Thursday, October 30, 2008

The future is food.

With all the changes in my life over the past few weeks you would think I would have something to write about other than cooking.
but.
well.
I'd rather not talk about the other stuff right now.

Tonight I made probably the best pizza of my life. A lavender dough topped with fresh mozzarella, goat cheese, parmesan, tomatoes, garlic-stuff olives, chicken, arugala, and a tomato-pesto sauce. And a salad with arugala, spinach, honeycrisp apples, pecans, strawberries, avocado, and gorgonzola, with a honey-lime vinaigrette.

Good food and drink are about the only things keeping me sane in America. I love having access to this stuff, I just hate how much it costs. I'm probably either going to be working as a cook at whole foods, or serving at a really nice restaurant in Ann Arbor. Either way food is in my future. Hooray.

Monday, October 13, 2008

Closing Time

I would say that I hate goodbyes, but let's be honest, everyone hates goodbyes. I've never met someone who has said "Man, I love saying goodbye." If that guy exists, he is either a liar or an asshole.

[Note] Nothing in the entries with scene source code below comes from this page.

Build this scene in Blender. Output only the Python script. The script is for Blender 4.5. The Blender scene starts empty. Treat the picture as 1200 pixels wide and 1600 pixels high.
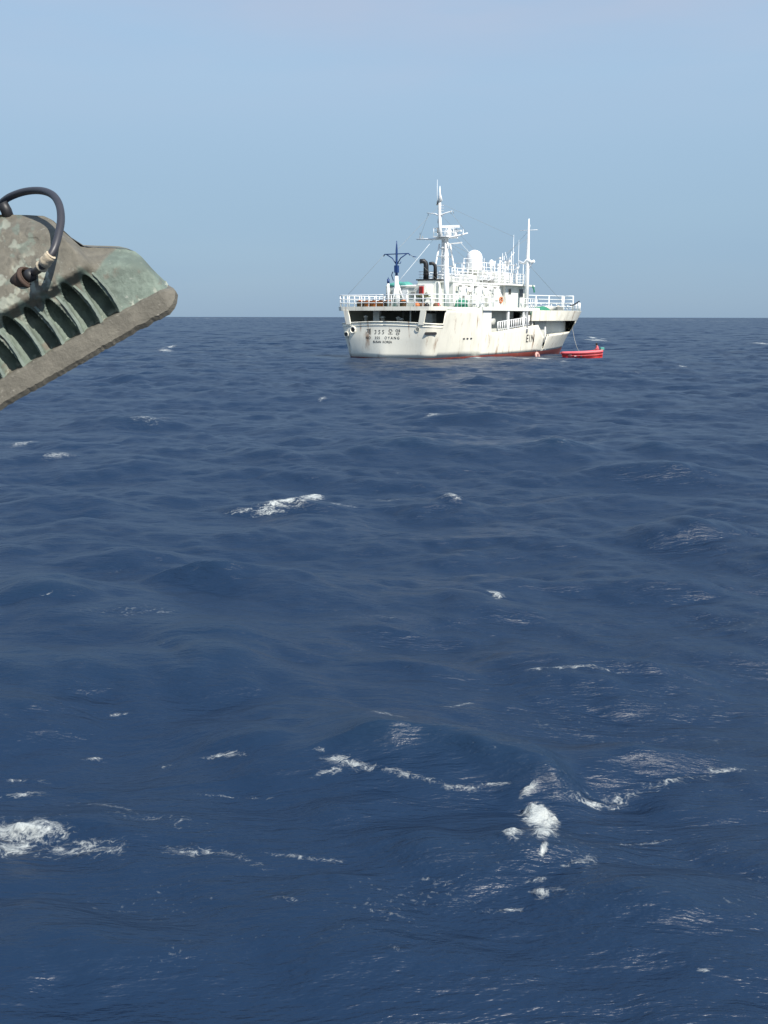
import bpy, bmesh, math, random, numpy as np
from mathutils import Vector, Matrix
random.seed(7)
SC = bpy.context.scene
COL = SC.collection
rad = math.radians

# ------------------------------------------------------------------ camera
CAM_H = 3.9
PITCH = math.atan(305 / 1500.0)
cam_data = bpy.data.cameras.new('camera')
cam = bpy.data.objects.new('camera', cam_data)
COL.objects.link(cam)
cam.location = (0, 0, CAM_H)
cam.rotation_mode = 'XYZ'
cam.matrix_world = (Matrix.Translation((0, 0, CAM_H)) @ Matrix.Rotation(rad(90) - PITCH, 4, 'X')
                    @ Matrix.Rotation(0.0016, 4, 'Z'))
cam_data.sensor_fit = 'VERTICAL'
cam_data.sensor_height = 24.0
cam_data.lens = 24.0 * 1500 / 1600
cam_data.clip_start = 0.05
cam_data.clip_end = 60000
SC.camera = cam

# ------------------------------------------------------------------ sky, sun, exposure
SUN_AZ, SUN_EL = 144.0, 46.0          # clockwise from +Y (the way the camera looks), degrees
world = bpy.data.worlds.new('World')
SC.world = world
world.use_nodes = True
nt = world.node_tree
for n in list(nt.nodes):
    nt.nodes.remove(n)
def N(t, typ, **kw):
    n = t.nodes.new(typ)
    for k, v in kw.items():
        setattr(n, k, v)
    return n
sky = N(nt, 'ShaderNodeTexSky', sky_type='NISHITA', sun_disc=False)
sky.sun_elevation = rad(SUN_EL)
sky.sun_rotation = rad(SUN_AZ)
sky.altitude = 0
sky.air_density = 1.0
sky.dust_density = 0.7
sky.ozone_density = 2.0
SKY_STRENGTH = 0.092
bg = N(nt, 'ShaderNodeBackground')
bg.inputs['Strength'].default_value = SKY_STRENGTH
out = N(nt, 'ShaderNodeOutputWorld')
tcw = N(nt, 'ShaderNodeTexCoord')
mp = N(nt, 'ShaderNodeMapping')
mp.inputs['Scale'].default_value = (1.2, 1.2, 5.0)
nz = N(nt, 'ShaderNodeTexNoise')
nz.inputs['Scale'].default_value = 1.3
nz.inputs['Detail'].default_value = 5
nz.inputs['Roughness'].default_value = 0.5
mr = N(nt, 'ShaderNodeMapRange', interpolation_type='SMOOTHSTEP')
mr.inputs['From Min'].default_value = 0.38
mr.inputs['From Max'].default_value = 0.75
mr.inputs['To Min'].default_value = 0.88
mr.inputs['To Max'].default_value = 0.97
sepw = N(nt, 'ShaderNodeSeparateXYZ')
nt.links.new(tcw.outputs['Generated'], sepw.inputs[0])
rmp = N(nt, 'ShaderNodeValToRGB')                          # humid air: greyer low down, bluer above
el = rmp.color_ramp.elements
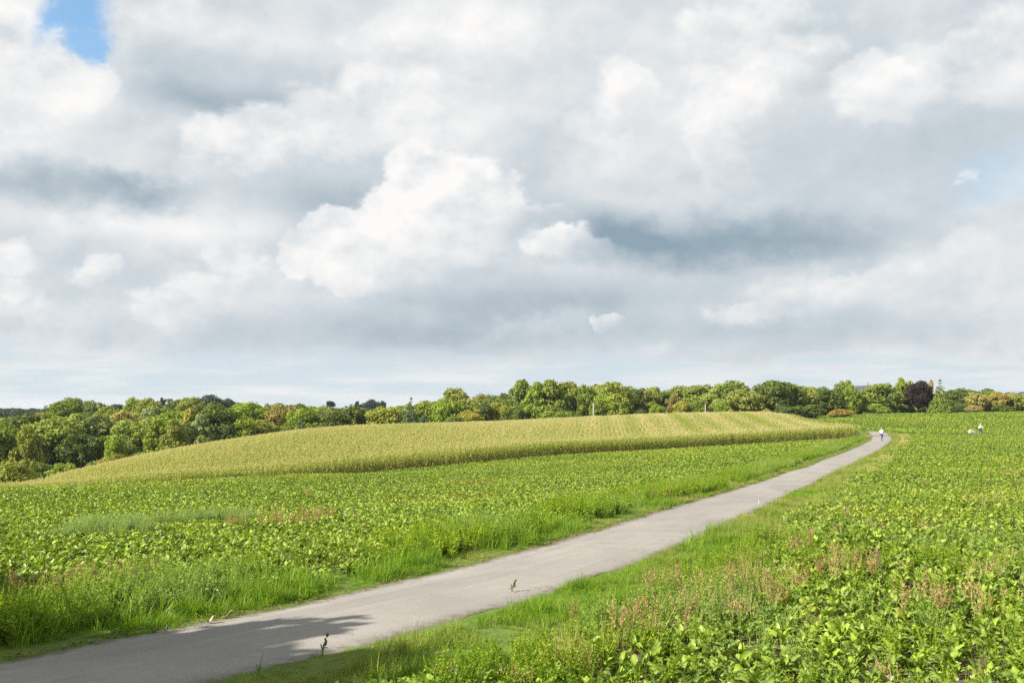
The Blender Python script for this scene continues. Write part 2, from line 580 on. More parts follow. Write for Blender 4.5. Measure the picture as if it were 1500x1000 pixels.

That being said, there is no way for me to put into words how difficult these past few days have been. It's been harder to let go here than it was at home. And even though I know it's for the best, I really don't want to go. I'm not ready to go. I have too many people I want to spend the next few years with, too many experience I want to have, too much everything. And while there are so many people and things I am looking forward to seeing and doing, it's hard to focus on that when everything I will miss is still staring me right in the face.

Life will go on. I will readjust. I will be OK. I will feel much better in a week or two.

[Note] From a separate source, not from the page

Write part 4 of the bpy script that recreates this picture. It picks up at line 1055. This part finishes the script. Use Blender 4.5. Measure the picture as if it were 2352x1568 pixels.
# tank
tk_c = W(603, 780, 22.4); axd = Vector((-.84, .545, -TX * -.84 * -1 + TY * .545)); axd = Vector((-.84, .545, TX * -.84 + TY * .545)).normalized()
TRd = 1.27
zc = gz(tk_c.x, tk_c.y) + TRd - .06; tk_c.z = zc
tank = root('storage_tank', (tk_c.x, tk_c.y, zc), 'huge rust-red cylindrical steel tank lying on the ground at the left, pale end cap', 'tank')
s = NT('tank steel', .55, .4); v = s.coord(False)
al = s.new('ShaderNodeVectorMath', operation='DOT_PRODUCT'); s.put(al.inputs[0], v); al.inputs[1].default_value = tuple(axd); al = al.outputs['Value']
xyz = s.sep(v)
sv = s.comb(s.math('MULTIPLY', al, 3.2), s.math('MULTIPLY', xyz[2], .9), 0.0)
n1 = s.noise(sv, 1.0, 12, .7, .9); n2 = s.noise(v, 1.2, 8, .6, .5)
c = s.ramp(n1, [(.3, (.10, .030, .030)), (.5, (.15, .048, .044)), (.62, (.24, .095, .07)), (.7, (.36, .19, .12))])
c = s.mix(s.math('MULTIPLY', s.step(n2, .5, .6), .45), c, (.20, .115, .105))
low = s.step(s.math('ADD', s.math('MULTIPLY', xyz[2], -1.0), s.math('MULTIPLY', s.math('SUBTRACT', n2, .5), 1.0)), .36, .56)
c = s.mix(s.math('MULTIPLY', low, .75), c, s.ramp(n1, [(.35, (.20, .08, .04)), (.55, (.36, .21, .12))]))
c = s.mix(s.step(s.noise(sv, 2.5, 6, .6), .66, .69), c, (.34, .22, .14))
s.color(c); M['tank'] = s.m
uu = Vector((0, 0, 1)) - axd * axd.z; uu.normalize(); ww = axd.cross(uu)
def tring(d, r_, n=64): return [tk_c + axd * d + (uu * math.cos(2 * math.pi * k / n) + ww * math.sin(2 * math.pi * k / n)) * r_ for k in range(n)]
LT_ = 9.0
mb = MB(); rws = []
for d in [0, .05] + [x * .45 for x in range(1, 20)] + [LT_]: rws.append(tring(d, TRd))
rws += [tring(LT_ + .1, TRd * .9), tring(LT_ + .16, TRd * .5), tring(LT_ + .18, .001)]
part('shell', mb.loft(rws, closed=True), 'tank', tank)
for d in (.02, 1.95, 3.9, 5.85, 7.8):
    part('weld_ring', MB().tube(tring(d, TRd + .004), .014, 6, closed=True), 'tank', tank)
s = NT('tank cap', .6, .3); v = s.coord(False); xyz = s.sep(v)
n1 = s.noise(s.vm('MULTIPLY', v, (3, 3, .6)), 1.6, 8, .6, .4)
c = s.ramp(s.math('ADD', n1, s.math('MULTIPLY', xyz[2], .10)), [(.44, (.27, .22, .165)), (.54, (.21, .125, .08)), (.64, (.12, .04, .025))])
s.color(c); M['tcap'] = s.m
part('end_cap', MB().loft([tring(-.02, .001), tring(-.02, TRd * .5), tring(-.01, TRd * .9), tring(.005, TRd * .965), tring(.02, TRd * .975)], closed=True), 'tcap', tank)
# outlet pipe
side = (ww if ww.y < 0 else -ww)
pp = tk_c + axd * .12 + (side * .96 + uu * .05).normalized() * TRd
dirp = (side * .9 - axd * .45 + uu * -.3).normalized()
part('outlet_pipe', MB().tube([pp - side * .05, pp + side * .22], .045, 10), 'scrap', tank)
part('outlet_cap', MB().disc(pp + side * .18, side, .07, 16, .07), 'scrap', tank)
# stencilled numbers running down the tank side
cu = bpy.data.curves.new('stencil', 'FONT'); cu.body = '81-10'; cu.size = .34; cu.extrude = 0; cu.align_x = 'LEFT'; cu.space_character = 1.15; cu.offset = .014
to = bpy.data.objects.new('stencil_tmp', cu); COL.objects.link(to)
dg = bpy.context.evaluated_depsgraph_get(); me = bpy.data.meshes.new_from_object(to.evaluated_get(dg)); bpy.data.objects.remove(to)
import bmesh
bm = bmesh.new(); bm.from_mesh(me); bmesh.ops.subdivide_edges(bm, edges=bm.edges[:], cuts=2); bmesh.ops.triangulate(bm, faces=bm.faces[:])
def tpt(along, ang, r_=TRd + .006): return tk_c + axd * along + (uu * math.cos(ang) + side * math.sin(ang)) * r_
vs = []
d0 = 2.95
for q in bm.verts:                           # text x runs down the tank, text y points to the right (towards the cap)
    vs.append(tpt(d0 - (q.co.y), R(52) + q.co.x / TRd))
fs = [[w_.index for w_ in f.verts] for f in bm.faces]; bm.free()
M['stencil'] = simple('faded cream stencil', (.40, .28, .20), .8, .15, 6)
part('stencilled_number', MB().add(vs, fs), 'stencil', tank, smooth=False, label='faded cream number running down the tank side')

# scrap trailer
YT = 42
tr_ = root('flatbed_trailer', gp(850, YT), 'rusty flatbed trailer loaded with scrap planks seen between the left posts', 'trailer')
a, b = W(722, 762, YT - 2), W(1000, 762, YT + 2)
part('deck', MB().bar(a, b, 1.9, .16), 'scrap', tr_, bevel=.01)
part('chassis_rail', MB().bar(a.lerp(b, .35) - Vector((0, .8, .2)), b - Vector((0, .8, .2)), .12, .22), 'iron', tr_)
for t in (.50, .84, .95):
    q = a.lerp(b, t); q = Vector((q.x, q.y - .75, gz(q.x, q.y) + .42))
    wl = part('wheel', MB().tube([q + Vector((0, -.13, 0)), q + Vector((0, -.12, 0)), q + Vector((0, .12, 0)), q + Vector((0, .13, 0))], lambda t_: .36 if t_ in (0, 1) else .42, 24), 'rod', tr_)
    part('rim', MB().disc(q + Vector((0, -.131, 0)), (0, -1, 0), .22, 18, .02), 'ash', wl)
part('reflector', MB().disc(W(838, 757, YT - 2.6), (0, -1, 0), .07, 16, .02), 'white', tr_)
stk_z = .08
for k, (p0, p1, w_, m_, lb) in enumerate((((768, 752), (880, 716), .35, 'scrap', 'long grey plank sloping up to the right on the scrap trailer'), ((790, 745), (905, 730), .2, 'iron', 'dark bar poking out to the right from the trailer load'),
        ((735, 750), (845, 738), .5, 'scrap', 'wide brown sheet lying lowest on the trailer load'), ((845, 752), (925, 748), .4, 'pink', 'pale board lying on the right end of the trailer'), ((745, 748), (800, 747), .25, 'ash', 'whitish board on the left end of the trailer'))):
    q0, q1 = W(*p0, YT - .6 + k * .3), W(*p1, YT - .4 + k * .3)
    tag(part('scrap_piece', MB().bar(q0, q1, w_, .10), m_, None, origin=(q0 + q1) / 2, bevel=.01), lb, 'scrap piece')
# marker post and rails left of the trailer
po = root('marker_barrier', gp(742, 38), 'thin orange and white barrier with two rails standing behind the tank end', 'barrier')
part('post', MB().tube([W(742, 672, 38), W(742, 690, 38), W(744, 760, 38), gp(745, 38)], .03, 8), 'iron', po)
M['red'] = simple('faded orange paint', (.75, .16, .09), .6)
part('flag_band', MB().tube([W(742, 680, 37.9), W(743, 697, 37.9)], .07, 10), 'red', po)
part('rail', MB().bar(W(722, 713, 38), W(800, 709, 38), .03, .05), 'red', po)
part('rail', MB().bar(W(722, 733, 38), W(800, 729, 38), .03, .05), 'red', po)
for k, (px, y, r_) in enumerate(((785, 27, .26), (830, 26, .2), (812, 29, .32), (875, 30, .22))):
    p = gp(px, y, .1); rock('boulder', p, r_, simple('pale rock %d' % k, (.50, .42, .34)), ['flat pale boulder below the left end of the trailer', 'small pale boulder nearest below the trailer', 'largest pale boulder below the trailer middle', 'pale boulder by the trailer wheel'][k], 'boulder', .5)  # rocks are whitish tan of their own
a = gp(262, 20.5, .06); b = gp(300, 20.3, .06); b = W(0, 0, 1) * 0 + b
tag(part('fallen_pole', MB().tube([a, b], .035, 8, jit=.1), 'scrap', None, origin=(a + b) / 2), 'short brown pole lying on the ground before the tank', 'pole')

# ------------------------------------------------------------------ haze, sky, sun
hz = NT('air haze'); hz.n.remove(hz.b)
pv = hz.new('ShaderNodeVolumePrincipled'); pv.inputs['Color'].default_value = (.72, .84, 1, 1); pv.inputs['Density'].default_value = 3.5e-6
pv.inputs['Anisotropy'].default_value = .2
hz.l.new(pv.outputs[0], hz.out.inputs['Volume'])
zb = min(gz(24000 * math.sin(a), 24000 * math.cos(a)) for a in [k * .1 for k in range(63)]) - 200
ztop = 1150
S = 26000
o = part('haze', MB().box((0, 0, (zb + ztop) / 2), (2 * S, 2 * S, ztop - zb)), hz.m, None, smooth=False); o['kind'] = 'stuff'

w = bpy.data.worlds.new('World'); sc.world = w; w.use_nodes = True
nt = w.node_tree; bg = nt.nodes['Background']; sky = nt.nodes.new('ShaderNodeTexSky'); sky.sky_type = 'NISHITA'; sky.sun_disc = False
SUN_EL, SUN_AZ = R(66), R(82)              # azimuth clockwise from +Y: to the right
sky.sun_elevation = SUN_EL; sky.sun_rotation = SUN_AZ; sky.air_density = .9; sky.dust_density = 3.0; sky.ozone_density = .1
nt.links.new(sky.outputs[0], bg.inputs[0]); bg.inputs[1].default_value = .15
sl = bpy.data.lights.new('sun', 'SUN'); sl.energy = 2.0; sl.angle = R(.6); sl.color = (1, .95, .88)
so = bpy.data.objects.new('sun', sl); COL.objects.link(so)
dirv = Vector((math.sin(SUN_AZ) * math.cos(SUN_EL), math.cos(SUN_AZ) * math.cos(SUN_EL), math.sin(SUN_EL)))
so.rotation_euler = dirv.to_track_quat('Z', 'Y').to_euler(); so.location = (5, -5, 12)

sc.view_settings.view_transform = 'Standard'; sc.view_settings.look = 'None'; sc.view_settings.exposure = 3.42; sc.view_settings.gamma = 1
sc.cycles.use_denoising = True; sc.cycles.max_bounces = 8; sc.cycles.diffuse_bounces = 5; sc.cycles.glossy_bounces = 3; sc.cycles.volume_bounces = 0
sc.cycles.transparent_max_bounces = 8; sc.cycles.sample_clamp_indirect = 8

To everyone who came or wanted to come see us off, I appreciate it more than you can imagine. I needed that closure.

To everyone back home. The one thing keeping me sane is knowing that I will see you soon. I'll be at the Town Bar in Jackson this Thursday, Spring Arbor for the weekend, and in Ann Arbor next week. Liz and I will probably settle in the AA/Ypsi region.

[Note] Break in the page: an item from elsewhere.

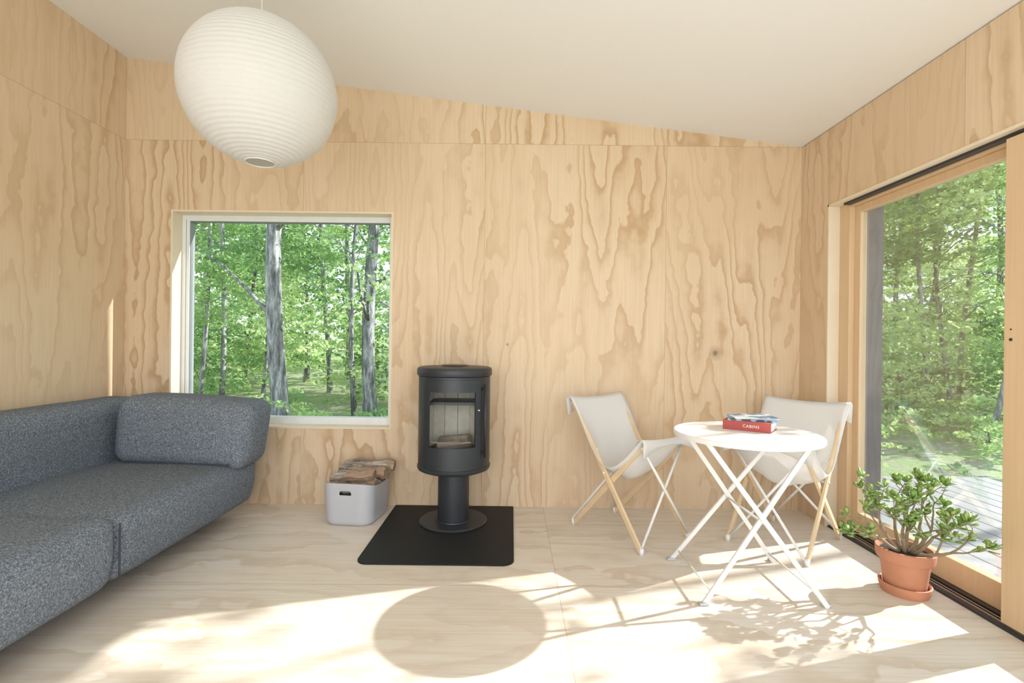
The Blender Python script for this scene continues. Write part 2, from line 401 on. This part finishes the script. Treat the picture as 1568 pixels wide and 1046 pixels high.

In the prophetic words of Semisonic, every new beginning comes from some other beginning's end. I'll try to remember that as I drink this last bottle of Rakia.

Friday, October 3, 2008

Will it blend?

I never wanted to be one of those teachers who slams textbooks on desks in front of kids and makes them copy dictations for entire classes, but here we are. I have run out of ways to get these kids to shut up for two seconds and care about the present perfect tense.

When I signed up for Peace Corps I didn't exactly envision myself in a room full of 11th grade boys at an auto mechanic school, listening to their mp3 players and yelling at each other while I was teaching. Hell, I didn't even envision teaching. And I'm not sure how to make them care, when quite frankly, I don't care.

It's not that I don't care about them, I just don't care wither or not they learn English. Honestly, these kids can have a fine, productive, and meaningful life in Bulgaria without it. Most of my students want to be bus drivers, mechanics, ect. which are not things you need English for, and in lots of ways knowing English hinders that "sustainable development" we heard so much about. When someone here can speak English, they usually do one of two things, they leave their town for a big city, or they leave their country all together. It's hard to feel like I'm not encouraging the brain drain. But then again, it's not like these kids are learning anything from me anyway.

But we got a blender.
It's making everything ok.

The other night, because I actually found lettuce, and the heirloom tomatoes are still in season. I made some golden sandwich bread and my own mayonnaise to go along with some creamy cauliflower soup.

Blender


Making Mayo


Soup and Sandwich
I forgot just how much I love sandwiches. This is going to be a regular occurrence from here on out.